The solid state drive (SSD) market now spans from $80 all the way up to roughly $700. Within this range, you’ll get capacities between 30 GB and 256 GB. All modern SSDs are fast enough to outperform conventional hard drives, and all will improve system responsiveness and performance by a noticeable margin if used as a system boot volume. At the same time, SSDs consume less power than hard drives and are far more rugged. This article looks at seven SSD products and compares a total of 24 drives in the benchmark section. Welcome A-Data’s Nobility N002, the Corsair Force F160, Kingston’s SSDNow V and SSDNow V+, the Patriot Inferno, and the brand new Samsung 470-series.
- X25-M MLC Solid State...
SSD Market Overview
SSD vendors often base their designs on one of a few popular controllers and architectures. Alternatively, some vendors simple purchase and re-label entire drives. The number of SSD vendors continues to grow as companies anticipate a burgeoning market and attractive profits.
Most of the silicon architecture is available from Indilinx, Intel, JMicron, Marvel, Samsung, SandForce, and Toshiba. Seagate and Western Digital have solutions, but they’re not yet very relevant in the SSD world. There are several NAND flash memory manufacturers too, including Hynix, Intel, Micron, Samsung, and Toshiba, but only two SSD makers actually control their entire manufacturing process from controller design to NAND flash production to final assembly. The focus here should be on the fact that these manufacturers can; it doesn’t mean that they always do.
Controllers Matter
SSD vendors have some room for optimization, such as in the firmware and how they configure flash memory channels. Therefore, it’s only possible to generalize about how an SSD with one controller type or another should perform. Only an in-depth product review will provide the full picture.

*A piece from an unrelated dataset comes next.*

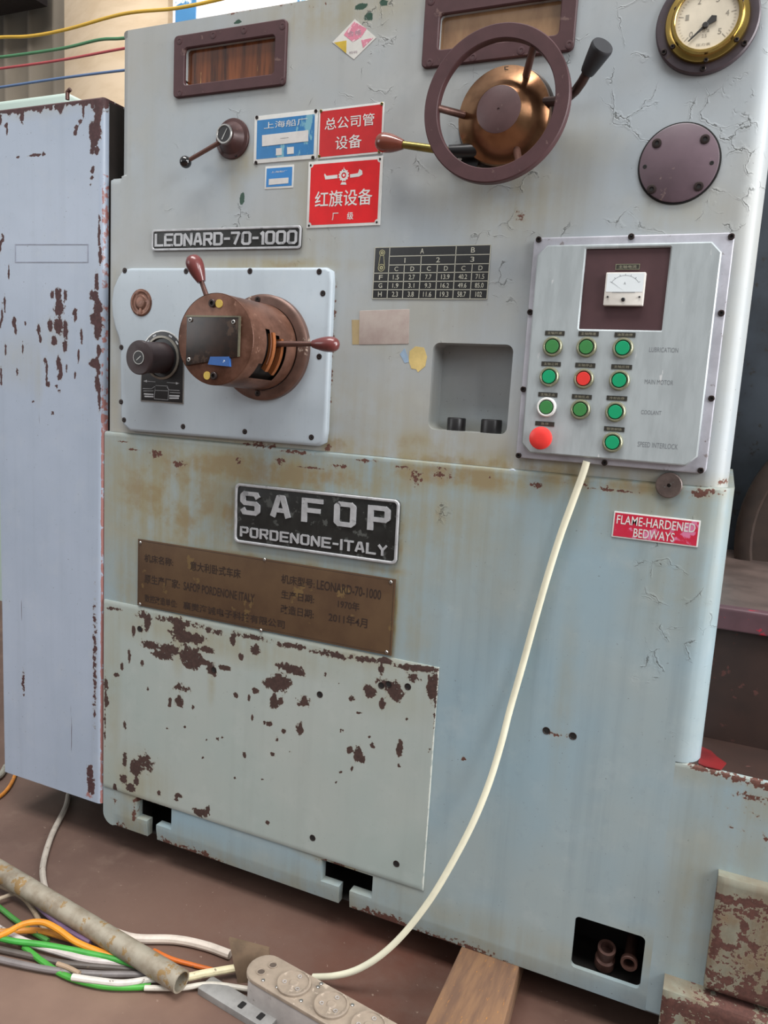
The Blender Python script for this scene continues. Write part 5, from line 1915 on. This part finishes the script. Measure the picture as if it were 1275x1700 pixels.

It’s important to put controllers in the spotlight, because most SSD innovation happens on this front. All SSD vendors utilize similar flash memory types. Clock speeds have been increasing a bit, but all production MLC NAND flash memory still stores two bits per cell. In reality, it’s the controllers that are responsible for most performance tweaking and faster interface bandwidth.
Fortunately, future products will be able to store more than two bits per cell, yielding increased storage density and capacities. Today, the biggest news going is Samsung’s toggle mode DDR NAND flash memory, which applies double data rate technology to NAND flash memory. This could double theoretical throughput and is now available on the new 470-series, included in this article.